Gross sales volume: The sum of SALES Amount rows only. RETURN Amount rows are not deducted.
For example, if a merchant has $3,420,000 in sales and $15,000 in returns:
- With Ignore Return Amount During Import enabled, the report volume displays as $3,420,000.
- With Ignore Return Amount During Import disabled, the report volume displays as $3,405,000.
Availability
The Ignore Return Amount During Import option is available only for the following processor types:
- First Data - Omaha
- First Data - North
This option is configured at the processor level and is available in the Add Processor and Edit Processor windows.
Enable Ignore Return Amount During Import
- Go to Manage → Processors.
- Add a new processor or edit an existing First Data - Omaha or First Data - North processor.
- Select Ignore Return Amount During Import.
- Save the processor.
Import and review volume results
- Go to the Residual Import page.
- Select the Add a New Report tab.
- Upload the residual file.
- Select the PASO processor where Ignore Return Amount During Import is enabled.
- Complete the import and select View Report.
- Filter the report details by MID to review the displayed volume.

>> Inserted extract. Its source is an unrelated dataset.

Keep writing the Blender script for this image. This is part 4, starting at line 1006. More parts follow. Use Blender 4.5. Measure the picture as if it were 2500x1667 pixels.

To validate the result, open the import file and filter the rows by Indicator and MID. Then review the Amount column:
- If Ignore Return Amount During Import is enabled, the report volume should equal the sum of all SALES Amount rows.
- If Ignore Return Amount During Import is disabled, the report volume should equal the sum of all SALES Amount rows minus the sum of all RETURN Amount rows.
Zero out other income/expenses
Use this feature to zero out all income and/or expenses that are not included on the template.
This allows you to pay an agent only based on the fees shown on the template.
In the example below, the agent is paid based on the $19.99 PCI Income and the $5.00 Merchant on File fee marked-up expense.
You can use this setup to create specific Schedule A configurations for agents.